Crude Oil prices set to collapse despite recent rally

2013-07-29

Global supply of crude oil is constantly rising year on year. From around 84.34 million barrels per day in 2009, global oil supply is expected to average around 89.88 by the end of 2013, rising by almost 73,000 bpd compared to 2012. Crude oil supply rose by 2.1% in the year 2012 as compared to 2011. The sharp increase in production numbers was mainly achieved by the US which was the main contributor as the domestic production in the nation reached record highs.

Continued production growth from US tight oil formations and Canadian oil sands have helped the US to reduce its reliance on oil imports. The US is also expected to cut down on imports of crude oil to virtually zero if the pace of shale oil and gas production growth keeps rising and the demand for crude oil continues to slide further in the nation.

On the other hand, global demand is not pretty good. The US, which used to be the top consumer of crude oil, has cut down its oil imports significantly in the recent past. The enduring economic worries in Europe and China’s slowing economic conditions are taking a toll on the demand for crude oil. The pace of China’s oil demand growth appears to be slowing as its economy is struggling with slower growth across sectors.
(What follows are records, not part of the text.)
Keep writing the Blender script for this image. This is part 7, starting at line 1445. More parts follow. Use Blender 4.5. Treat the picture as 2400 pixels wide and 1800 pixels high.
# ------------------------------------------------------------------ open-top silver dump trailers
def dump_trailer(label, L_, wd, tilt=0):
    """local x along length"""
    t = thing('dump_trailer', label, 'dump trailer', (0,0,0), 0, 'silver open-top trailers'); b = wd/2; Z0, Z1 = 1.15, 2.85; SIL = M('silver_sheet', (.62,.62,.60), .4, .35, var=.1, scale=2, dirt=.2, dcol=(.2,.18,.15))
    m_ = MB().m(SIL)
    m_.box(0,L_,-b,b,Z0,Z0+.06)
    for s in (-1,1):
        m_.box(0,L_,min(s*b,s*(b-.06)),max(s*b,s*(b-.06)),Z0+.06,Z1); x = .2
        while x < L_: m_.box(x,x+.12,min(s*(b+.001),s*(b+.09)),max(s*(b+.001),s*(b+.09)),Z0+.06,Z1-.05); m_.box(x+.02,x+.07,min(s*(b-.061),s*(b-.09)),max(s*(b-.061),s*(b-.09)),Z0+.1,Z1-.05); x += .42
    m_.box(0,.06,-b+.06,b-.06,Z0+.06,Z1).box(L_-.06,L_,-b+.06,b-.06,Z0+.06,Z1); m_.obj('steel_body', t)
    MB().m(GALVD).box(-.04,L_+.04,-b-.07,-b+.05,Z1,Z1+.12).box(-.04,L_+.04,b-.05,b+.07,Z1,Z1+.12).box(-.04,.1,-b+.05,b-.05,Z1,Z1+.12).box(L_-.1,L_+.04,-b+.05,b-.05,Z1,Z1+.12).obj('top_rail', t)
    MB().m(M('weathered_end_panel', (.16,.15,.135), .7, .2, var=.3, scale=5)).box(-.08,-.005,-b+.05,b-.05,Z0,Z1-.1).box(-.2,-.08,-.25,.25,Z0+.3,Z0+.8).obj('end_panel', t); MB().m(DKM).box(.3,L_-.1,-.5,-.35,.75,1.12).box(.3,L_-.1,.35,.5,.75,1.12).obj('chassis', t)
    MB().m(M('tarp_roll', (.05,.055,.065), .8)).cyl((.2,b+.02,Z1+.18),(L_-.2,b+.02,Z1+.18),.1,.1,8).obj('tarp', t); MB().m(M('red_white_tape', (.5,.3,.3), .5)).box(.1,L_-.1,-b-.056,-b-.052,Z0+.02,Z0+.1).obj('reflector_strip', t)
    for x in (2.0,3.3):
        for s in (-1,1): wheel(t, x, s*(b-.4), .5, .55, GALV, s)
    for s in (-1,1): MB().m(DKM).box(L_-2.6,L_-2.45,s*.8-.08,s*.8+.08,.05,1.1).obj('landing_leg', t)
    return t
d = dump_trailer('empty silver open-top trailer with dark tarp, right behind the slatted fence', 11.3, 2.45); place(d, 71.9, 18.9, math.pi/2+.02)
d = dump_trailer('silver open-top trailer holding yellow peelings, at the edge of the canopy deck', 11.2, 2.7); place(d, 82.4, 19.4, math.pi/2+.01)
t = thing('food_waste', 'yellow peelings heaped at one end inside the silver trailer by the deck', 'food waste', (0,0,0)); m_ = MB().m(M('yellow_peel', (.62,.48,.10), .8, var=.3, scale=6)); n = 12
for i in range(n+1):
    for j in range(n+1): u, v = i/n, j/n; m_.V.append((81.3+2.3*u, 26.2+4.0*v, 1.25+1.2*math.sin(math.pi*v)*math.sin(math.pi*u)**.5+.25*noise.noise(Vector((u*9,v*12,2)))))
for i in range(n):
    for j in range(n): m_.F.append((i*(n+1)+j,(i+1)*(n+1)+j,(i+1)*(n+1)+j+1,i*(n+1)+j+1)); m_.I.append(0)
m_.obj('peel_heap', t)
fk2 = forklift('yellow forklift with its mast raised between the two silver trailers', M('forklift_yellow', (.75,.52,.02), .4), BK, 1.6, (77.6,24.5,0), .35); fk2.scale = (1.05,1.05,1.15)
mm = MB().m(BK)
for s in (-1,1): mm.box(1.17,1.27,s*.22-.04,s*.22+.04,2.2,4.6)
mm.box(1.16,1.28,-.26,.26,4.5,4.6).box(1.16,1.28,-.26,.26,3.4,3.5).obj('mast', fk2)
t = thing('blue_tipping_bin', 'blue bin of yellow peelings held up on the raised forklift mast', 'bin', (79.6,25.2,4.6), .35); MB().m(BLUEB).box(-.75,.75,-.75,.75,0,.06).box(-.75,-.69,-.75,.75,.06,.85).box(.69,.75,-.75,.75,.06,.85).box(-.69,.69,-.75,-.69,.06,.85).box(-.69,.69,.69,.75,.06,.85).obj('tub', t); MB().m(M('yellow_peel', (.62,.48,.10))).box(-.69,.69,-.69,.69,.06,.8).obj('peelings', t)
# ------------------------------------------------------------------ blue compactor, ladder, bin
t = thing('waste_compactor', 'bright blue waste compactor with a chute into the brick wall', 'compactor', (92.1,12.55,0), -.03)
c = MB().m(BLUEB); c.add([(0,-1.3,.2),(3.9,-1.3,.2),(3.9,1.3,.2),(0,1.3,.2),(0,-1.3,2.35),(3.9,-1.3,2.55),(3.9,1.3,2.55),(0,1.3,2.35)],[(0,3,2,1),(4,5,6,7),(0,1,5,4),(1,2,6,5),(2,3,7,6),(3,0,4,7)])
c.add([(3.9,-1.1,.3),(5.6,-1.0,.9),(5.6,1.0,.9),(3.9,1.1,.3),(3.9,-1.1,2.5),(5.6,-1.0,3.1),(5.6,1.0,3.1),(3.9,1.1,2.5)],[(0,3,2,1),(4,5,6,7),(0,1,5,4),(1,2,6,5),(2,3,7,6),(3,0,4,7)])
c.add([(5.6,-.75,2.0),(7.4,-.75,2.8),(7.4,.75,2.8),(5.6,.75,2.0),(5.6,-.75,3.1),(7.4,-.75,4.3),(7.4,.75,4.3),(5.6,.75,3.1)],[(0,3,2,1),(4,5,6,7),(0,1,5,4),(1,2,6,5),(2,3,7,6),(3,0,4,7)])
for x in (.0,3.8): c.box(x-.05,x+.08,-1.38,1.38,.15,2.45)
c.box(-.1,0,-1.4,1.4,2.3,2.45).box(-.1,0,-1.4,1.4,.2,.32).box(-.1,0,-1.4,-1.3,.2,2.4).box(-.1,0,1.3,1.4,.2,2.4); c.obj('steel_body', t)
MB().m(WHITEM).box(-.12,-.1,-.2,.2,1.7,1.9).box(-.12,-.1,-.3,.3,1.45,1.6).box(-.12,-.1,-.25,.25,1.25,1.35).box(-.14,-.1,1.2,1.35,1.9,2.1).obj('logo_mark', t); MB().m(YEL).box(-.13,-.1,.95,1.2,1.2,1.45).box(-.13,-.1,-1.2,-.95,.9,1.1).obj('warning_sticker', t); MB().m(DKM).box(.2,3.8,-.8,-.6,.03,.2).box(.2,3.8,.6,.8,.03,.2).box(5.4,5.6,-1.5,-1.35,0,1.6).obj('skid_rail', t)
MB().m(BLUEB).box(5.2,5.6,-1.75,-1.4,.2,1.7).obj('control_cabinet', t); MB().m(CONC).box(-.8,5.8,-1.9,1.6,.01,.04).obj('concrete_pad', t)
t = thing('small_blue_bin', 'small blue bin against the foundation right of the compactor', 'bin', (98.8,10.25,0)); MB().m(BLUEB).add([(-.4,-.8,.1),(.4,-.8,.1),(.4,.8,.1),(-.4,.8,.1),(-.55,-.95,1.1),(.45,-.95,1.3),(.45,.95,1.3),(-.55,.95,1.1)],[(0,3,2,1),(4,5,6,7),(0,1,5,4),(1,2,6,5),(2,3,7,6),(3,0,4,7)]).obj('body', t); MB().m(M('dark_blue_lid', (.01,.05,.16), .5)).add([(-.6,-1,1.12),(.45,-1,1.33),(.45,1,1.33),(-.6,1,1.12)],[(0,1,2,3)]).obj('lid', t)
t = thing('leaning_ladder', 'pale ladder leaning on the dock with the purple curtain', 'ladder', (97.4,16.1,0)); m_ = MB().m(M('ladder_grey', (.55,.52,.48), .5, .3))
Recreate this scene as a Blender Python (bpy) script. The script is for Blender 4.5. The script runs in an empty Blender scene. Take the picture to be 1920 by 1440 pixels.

The ongoing slowdown in developed nations has led to a reduction in the demand for crude oil. Oil demand from OECD countries has declined for the fifth time in the past six years and continues to follow the same trend. The continuing debt crisis in Europe and the struggling economy of the US too have resulted in lower demand for oil.

Crude oil imports from all major economies have shown lower-than-expected growth in the first half of 2013. There are several factors responsible for reduced oil imports from these economies. Major among them could be the slowdown in the overall economic growth. Also, continuous higher domestic oil production across developed economies could be attributed for the same.

The best example could be the US whose domestic oil production has reduced its dependency on oil imports. The US, which is believed to be the net importer of crude oil, recently reported a record high domestic oil production. Oil production in US surpassed imports for the first time since 1997 in the month of June 2013 on the back of rising shale oil plays.

Changes in the demand and supply equation would be felt in the coming weeks as seasonal demand generally ends in the US and Europe by that time. Also, lower-than-expected demand from Asian buyers as well as from the developed economies will further weigh on oil prices. Further, we believe that the bearish fundamentals and the ongoing slowdown in the global economy would pressurize the oil prices in the coming weeks.